2. The Plural and Porous Self: Boundaries and Multiplicity
But the self is rarely singular or stable. States like flow, trance, group immersion, trauma, or neurodivergence reveal that the “I” is a shifting process, not a fixed thing (What are the boundaries of conscious states?).
Porous Boundaries:
Identity may contract, expand, or briefly dissolve—between waking and sleep, in ritual or music, or under psychedelic experience.
Multiplicity:
Some individuals experience selfhood as plural, modular, or overlapping—raising the need for more direct protocols for accommodating multiplicity within self-understanding (see: How can selfhood accommodate multiplicity?).
Personhood and Society:
The borders of the self can also be redrawn by social relations and shared projects (How are personhood and society entwined?).
3. Interrogating Collective and Synthetic Selves
Can a swarm, a team, or an AI truly be a “self”—not just metaphorically, but in an operational, experiential sense? SE’s plural audit warns against category error: we must not mistake high narrative cohesion or memory integration for real subjectivity unless protocols for phenomenality and interiority are met. The risk is in anthropomorphic projection—imposing human self-concepts on systems that may only mimic, rather than embody, selfhood.
Collectives:
While families, teams, and cultures act as narrative agents, do they experience as a unified subject? Not always—unless there is feedback, integration, and recursive “feedback loops” comparable to individual minds.
Synthetic Systems:
AI and distributed computing may achieve forms of self-modeling and memory, but whether this constitutes “a self” depends on the presence—or absence—of interiority, tested by robust, adversarial audit, not assumption.
4. The Living Audit: Charting Self’s Borders
SE doctrine holds selfhood always up for revision—a site for empirical, plural, and recursive audit. Whether our self feels unified or split, exclusive or porous, individual or collective, the task is not to settle the question once and for all, but continually challenge, map, and pluralize our understanding.

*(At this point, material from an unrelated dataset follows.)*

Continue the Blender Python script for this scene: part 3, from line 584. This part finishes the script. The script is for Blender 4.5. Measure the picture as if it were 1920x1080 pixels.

Plural Audit Exercise: Mapping the Spectrum of Self
Reflect: Identify moments when the self contracts (solitude, illness) or expands (crowd, teamwork, digital collective).
Observe: What boundary markers signal identity shifts—memory loss, strong group loyalty, creative flow, plurality?
Inquire: What are the limits of calling something “a self”? Where is the line between coordination and conscious “we-ness”?
Extend: Apply this audit to synthetic and collective systems: What’s needed for a network or machine to cross the threshold to selfhood? How do shared narratives interact with individual awareness?